Newcomen had built on the work of Thomas Savery's engine that proved the theory of lifting water by atmospheric pressure differential, but was impractical. The Newcomen engines were pumping water out of collieries in the Black Country and tin mines in Cornwall for 50 years before James Watt persuaded people to use his modification, the separate condenser. Yet I have a clear memory as a child being taught that James Watt had been inspired by the power of steam when watching it coming out of the spout of a kettle.

Watt's condenser made the steam engine efficient and reliable, and he also did other great things, such as manufacturing them to previously untold tolerances of precision, but he did not invent the steam engine, nor did he ever claim he had.

Vaughan Thomas

Usk, Gwent

Curtains for Dido

It wasn't the first time the curtains failed at the Royal Opera House ("Behind the scenes at the opera house", 21 June ).

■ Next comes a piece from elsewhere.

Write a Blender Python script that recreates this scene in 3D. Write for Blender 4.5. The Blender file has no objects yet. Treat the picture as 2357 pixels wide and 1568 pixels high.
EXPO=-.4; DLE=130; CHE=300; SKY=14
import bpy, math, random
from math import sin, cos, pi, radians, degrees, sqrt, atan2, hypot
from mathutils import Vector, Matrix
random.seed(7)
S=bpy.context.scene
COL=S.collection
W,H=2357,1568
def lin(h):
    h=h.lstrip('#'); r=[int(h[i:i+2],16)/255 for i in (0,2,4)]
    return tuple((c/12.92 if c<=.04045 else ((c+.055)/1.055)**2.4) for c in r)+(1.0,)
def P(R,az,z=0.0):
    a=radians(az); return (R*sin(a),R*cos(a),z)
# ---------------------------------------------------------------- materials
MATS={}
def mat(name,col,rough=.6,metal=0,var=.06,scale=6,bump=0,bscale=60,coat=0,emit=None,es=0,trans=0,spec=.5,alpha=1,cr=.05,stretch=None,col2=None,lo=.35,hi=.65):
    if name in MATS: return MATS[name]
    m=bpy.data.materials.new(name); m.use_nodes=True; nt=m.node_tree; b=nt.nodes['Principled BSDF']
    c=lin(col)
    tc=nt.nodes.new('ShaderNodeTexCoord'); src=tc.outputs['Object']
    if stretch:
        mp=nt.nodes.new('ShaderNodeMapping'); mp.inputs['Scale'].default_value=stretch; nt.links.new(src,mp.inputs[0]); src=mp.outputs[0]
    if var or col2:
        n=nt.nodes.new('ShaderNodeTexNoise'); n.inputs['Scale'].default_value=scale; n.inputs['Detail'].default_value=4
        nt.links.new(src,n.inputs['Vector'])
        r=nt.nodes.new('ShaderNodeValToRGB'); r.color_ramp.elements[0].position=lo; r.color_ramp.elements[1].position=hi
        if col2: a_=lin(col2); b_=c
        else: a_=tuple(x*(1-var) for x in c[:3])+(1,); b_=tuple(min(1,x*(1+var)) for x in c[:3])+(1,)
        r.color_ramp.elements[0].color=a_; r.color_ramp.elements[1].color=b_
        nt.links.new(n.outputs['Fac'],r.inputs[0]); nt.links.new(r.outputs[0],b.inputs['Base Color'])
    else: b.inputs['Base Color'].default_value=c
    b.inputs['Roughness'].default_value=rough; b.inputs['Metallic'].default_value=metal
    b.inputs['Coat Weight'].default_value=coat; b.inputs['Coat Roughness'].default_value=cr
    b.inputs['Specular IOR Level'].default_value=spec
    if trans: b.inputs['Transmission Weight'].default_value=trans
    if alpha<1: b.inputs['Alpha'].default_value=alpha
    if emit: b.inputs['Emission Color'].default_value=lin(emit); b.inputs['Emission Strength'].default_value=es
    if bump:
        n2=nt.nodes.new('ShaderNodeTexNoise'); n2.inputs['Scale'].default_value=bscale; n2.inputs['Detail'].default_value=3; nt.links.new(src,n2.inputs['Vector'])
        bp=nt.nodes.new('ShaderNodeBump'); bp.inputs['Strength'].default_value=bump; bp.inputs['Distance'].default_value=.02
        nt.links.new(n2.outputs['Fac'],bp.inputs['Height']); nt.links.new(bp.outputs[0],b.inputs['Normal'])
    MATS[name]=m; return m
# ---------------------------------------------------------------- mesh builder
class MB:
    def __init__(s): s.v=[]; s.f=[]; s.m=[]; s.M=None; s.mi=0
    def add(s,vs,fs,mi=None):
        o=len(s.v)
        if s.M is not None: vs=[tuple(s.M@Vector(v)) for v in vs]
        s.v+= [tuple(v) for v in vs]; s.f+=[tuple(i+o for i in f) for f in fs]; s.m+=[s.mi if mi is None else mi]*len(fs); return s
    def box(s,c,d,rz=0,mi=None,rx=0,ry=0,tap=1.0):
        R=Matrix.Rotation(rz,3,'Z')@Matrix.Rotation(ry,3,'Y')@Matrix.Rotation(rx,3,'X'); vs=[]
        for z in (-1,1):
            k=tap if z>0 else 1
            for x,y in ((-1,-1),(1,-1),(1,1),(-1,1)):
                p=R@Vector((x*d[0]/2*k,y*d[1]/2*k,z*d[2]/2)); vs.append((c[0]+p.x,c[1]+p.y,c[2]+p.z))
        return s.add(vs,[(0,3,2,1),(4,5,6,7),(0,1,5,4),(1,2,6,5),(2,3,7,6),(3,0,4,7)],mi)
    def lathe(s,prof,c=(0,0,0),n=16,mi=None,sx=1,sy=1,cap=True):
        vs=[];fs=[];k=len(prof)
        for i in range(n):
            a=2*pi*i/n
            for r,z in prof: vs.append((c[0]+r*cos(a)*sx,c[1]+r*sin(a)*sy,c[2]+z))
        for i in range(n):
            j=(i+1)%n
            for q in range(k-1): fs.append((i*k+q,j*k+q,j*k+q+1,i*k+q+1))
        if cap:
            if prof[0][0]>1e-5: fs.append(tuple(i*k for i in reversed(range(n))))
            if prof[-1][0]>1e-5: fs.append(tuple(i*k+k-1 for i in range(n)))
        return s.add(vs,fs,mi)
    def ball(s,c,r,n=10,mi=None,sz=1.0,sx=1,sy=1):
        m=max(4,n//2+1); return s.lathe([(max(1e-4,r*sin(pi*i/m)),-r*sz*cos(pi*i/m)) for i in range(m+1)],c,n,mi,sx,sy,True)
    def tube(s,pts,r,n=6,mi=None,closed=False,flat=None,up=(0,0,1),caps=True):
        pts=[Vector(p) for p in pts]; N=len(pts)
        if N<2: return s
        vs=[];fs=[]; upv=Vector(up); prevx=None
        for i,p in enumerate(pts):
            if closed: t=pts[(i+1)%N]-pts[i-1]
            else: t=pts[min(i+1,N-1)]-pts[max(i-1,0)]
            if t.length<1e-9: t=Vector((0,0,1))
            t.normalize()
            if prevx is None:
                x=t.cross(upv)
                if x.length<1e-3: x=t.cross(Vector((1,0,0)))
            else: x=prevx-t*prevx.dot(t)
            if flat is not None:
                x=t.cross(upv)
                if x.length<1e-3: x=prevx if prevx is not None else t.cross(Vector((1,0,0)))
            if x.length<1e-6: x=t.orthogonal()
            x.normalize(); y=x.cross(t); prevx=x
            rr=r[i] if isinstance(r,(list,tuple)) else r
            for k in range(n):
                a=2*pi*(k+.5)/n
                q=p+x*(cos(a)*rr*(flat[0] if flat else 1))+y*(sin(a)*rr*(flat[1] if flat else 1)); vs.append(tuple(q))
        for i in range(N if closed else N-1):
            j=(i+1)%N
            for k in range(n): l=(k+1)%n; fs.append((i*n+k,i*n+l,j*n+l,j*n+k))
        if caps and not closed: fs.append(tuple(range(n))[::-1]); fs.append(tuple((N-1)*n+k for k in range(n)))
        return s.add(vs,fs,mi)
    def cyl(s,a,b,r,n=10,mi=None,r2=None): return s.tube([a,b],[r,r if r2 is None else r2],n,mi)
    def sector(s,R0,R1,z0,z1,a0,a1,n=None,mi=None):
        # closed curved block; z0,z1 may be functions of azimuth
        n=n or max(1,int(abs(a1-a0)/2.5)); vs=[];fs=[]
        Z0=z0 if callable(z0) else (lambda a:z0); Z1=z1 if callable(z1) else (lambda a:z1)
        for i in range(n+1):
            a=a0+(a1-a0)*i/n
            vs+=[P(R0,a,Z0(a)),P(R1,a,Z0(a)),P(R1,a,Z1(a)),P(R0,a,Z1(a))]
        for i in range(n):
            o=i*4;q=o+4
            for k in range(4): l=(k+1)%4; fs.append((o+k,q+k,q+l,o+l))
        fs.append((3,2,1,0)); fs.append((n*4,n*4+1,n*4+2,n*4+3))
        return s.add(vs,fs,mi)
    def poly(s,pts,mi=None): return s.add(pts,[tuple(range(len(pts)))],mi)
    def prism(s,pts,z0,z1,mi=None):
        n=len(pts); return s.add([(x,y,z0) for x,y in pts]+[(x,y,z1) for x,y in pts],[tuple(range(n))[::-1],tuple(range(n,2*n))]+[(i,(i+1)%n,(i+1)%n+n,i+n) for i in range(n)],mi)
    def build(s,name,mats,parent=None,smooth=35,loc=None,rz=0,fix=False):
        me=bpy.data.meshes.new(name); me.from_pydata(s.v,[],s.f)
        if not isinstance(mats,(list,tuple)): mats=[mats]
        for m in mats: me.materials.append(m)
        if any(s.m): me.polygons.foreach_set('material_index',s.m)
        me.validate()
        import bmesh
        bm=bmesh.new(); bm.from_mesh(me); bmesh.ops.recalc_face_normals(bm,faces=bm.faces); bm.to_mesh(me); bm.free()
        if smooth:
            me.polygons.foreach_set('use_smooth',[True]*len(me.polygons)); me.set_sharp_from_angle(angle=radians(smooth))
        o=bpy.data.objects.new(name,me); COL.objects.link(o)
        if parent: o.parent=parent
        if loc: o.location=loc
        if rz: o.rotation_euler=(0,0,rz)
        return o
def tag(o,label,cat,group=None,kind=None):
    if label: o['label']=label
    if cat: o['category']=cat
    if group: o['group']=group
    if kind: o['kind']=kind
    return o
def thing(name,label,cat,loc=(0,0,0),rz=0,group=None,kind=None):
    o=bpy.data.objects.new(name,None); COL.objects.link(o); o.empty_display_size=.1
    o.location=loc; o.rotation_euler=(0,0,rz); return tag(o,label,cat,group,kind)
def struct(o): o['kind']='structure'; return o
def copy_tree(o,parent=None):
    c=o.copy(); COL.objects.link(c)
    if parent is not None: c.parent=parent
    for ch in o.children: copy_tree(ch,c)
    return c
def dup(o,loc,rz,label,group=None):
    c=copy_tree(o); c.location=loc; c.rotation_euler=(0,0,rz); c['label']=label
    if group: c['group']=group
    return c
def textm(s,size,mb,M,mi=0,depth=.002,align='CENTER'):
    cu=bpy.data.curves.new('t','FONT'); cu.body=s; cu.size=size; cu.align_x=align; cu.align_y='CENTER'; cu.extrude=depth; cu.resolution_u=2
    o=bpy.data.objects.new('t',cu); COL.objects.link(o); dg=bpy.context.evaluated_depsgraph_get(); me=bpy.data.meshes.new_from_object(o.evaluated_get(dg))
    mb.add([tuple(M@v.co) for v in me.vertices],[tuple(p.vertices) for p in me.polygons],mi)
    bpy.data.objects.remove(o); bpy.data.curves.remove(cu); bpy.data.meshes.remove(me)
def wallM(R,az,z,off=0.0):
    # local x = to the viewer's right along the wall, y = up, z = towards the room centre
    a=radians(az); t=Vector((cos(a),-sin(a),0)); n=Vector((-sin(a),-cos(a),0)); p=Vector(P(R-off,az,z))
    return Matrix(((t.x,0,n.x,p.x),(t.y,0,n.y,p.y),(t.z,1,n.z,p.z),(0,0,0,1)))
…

On 3 October 1972, at the start of Act 3 of The Trojans, Janet Baker (not then Damed), playing Dido, advanced towards the front of the stage with the chorus singing "Hail O Hail to the Queen" when to the audience, but not yet to the performers, the stage got smaller and smaller as the curtains started slowly to close but finished at a rush.

Fortunately, no one was hurt. After a long delay, the curtain was winched up by hand and the performance continued. So nothing's new.

John Crisp

London SW1

When failures are winners

What conclusions should we draw from the fact that three of the four Euro 2012 semi-final places are occupied by countries from the economically feckless group of PIGS? Perhaps we should get a life?

Anthony Bramley-Harker

Watford, Hertfordshire

Recipe for chaos

Can someone explain the benefits of an elected House of Lords? It strikes me a recipe for disaster. If there is a strong swing to one party at election time, that party could find itself with a large majority in both Houses. Where will the checks and balances come from? Will this not provide five years of elective dictatorship? It seems extraordinary with politicians in such disrepute that so many people want to give so much extra power to the party in power.

Stephen Kerensky

Morecambe, Lancashire

A real issue

May I use your columns to ask for a moratorium on the constant use of the word "issue"? It has become a sloppy, all-round synonym for "problem", "difficulty", "argument", "crisis" and any other words of disagreement. I found it used five times on one page of The Independent, and as many again in one BBC broadcast. Can we please stop and ask ourselves what it is, exactly, that we are trying to say?

David Foster

Whatfield, Suffolk

Change stripes

John Swift, of the British Association for Shooting and Conservation (letter, 19 June), seems to live in a fantasy, ancient past, constantly menaced by bears, wolves and tigers (sabre-toothed, no doubt). Perhaps he would be safer in a proper job, not pandering to the rich and their psychotic need to slaughter our wildlife for fun.

Steve Edwards

Haywards Heath, West Sussex

Call for clarity

Your report (Your Money, 23 June) credits the Co-op Bank as one that makes its charges clear on their websites. To a point, they do, but only following an additional link that requires scrolling down from the initial screen. But what they don't make clear is that the switching of call numbers from 0845 to 0844 significantly increases call charges for many customers. Caring? Sharing?